El diseñador impone su intelectualismo abstracto y desconectado a la variedad de la vida. Y así se parece en todas partes. El mundo entero se hace hecho una fotocopia siempre repetida. Antes había personalidades culturales, variantes, imaginación, sorpresa. Ahora la misma tendencia se globaliza y te atrapa. No tienes escapatoria. Por eso no hay verdadero viaje. Ni estás en tu casa ni estás en la de otro. ¿Quién puede considerar realmente su casa esa trampa para conejos que son los diseños geométricos? Tenemos la dictadura de los diseñadores pedantes. Y si no te pliegas a ellos te quedas en las tinieblas exteriores, en lo informe e indiferenciado. Y tu casa nunca saldrá en una revista.
3
Tomemos el ejemplo de los cines. En un principio las salas de cine imitaban a los teatros: eran lugares para soñar y vivir intensamente; para escapar de la tiranía de lo real y de la rutina. Nos daban el espacio de la pasión contra el espacio de lo razonable y lo ordinario, lo sujeto al orden de los que mandan. Entrar en una sala de cine, superada la etapa inicial de las cabinas de feria, era en sí mismo algo espléndido. Luego, en la era de los palacios del cine, con los cines atmosféricos y otras tendencias, con los grandes arquitectos de cines, vino un esplendor extraordinario. Hasta llegar a las locuras creativas de Komisarjevsky y sus cines Granada. Quedan tantos de esos locales, por desgracia muchos dedicados a otros usos, que hay una organización mundial dedicada a cuidarlos, Cinema Treasures.
Pero luego vinieron las multisalas y su simplificación del diseño. Colores agresivos, paredes lisas, asientos a los que tenías que adaptarte en lugar de adaptarse ellos a ti. Lo principal del diseño moderno es que él manda, y no tú. Es decir, los diseñadores mandan, hacen contigo lo que quieren. No les importas un pimiento, no les importa la vida real, solo lo que está en su cabeza. Su cabeza se ha disociado totalmente del mundo y la vida. Además, se hicieron todas las salas similares porque se creaban en serie y resultaban más baratas. Lo que contó sobre todo fue la rentabilidad, como en todo el mundo moderno se instauró la ley de la cantidad.

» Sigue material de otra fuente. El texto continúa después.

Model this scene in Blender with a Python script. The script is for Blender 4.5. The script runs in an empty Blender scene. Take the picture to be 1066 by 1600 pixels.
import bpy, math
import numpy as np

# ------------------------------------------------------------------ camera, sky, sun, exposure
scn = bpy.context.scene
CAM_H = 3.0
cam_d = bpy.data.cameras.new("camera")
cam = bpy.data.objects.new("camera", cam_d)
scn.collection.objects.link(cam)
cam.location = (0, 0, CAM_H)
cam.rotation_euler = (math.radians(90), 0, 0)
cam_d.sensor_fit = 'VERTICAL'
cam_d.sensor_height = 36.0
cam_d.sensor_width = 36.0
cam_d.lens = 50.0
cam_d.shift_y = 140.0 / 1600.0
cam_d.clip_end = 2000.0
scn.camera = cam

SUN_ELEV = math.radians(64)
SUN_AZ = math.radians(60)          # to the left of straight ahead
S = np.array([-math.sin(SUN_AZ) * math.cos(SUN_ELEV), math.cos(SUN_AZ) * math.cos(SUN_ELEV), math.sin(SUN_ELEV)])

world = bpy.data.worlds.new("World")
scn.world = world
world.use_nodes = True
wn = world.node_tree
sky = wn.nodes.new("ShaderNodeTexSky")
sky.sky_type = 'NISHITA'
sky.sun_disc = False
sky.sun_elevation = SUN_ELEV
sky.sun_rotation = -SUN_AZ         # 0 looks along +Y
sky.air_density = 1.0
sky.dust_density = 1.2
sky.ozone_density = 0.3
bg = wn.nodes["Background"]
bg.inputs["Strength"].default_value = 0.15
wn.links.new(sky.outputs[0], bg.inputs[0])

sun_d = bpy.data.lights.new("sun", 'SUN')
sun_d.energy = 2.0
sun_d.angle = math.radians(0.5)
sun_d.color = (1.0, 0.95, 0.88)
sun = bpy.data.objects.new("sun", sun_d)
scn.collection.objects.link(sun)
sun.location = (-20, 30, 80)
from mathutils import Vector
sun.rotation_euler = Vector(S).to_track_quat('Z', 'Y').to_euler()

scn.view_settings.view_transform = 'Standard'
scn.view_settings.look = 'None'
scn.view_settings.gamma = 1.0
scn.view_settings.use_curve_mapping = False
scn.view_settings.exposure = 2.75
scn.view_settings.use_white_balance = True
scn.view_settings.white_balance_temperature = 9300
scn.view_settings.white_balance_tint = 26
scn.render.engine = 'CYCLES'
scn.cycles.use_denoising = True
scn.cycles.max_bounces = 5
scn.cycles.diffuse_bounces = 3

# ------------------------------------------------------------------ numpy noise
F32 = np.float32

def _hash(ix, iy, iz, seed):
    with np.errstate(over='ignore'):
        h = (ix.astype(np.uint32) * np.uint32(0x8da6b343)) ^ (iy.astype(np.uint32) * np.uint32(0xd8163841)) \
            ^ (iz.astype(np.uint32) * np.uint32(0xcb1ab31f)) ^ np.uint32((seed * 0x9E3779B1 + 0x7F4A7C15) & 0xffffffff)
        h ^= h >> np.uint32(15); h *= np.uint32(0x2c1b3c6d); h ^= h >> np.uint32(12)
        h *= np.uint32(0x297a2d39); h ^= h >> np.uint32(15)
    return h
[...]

Después todavía hubo un paso más en la abstracción y la cuantificación, los cines formaron parte de los centros comerciales. Ya no fueron una obra de arte, una comunicación contigo, un rescatarte durante hora y media; fueron un producto más, intercambiable con otros. Se consumen películas como se consumen electrodomésticos o condones. Todo acaba perdiendo su personalidad, todo se vuelve número en el reino de la cantidad. Igual que todas las personas se vuelven números en el reino de las masas. Se instala en todo lo masivo.
Y en el centro comercial tú no eres nadie, eres solo un comprador, un número para las estadísticas. Las tiendas no van a hablar contigo, solo te dejan pasar sin mirarte para que dejes dinero en caja. Todo se convierte en dinero, en pura abstracción. Y claro: entras y todas las salas son similares en todas partes, nadie las ha creado, todas tienen la misma voluntad de encerrarte en un diseño, de que te portes bien durante unos minutos y luego te vayas, de que no des el coñazo. Funcionan como esas tiendas a las que vas y casi no te miran: si te atienden, es como haciéndote un favor, «qué pesado está el público», decía una dependienta en una película.
Pero al final todos los diseñadores son un mismo diseñador que se siente separado de la vida y está muy contento con eso; que nota la aprobación de todos los otros diseñadores que son él mismo; el seguimiento e todos los papanatas que son el mismo papanatas. Oh qué intelectualista soy, como lo encierro todo en triángulos o en curvas imposibles. Porque a veces los asientos de los cines modernos tienen curvas, pero son curvas extrañas y dictatoriales: tienes que adaptar tu cuerpo y obedecer, no vayas a creerte que eres alguien porque respiras. Los respaldos son altísimos porque el asiento manda y no tú. La misma sala a veces está inclinada hacia arriba en lugar de estarlo hacia abajo, aunque así las caras de adelante te impidan ver, para que sientas quién manda.
Hablamos tanto de democracia, tenemos tanta santurronería de no ofender a nadie, propagamos la cursilería de palabra, pero en la realidad los diseñadores juegan con la gente como les da la gana.
Antonio Costa Gómez, nacido en Barcelona en 1956, afincado actualmente en Salamanca, se crió en Galicia desde muy pequeño. Estudió filología hispánica e historia del arte y hoy es profesor de literatura en enseñanza media. Ha publicado libros en todos los géneros literarios: Revelación, El tamarindo, Las campanas, La reina secreta, La seda y la niebla, etcétera, con los que ha sido galardonado con numerosos premios: la Estafeta Literaria en 1976, el del Ministerio de Cultura en 1981 o el de Amantes de Teruel en 1985. Con Las campanas llegó a la última votación del Premio Nadal en 1994 y del Premio Planeta en 2001. Colaborador en más de una treintena de diarios y revistas, ha viajado por los cinco continentes.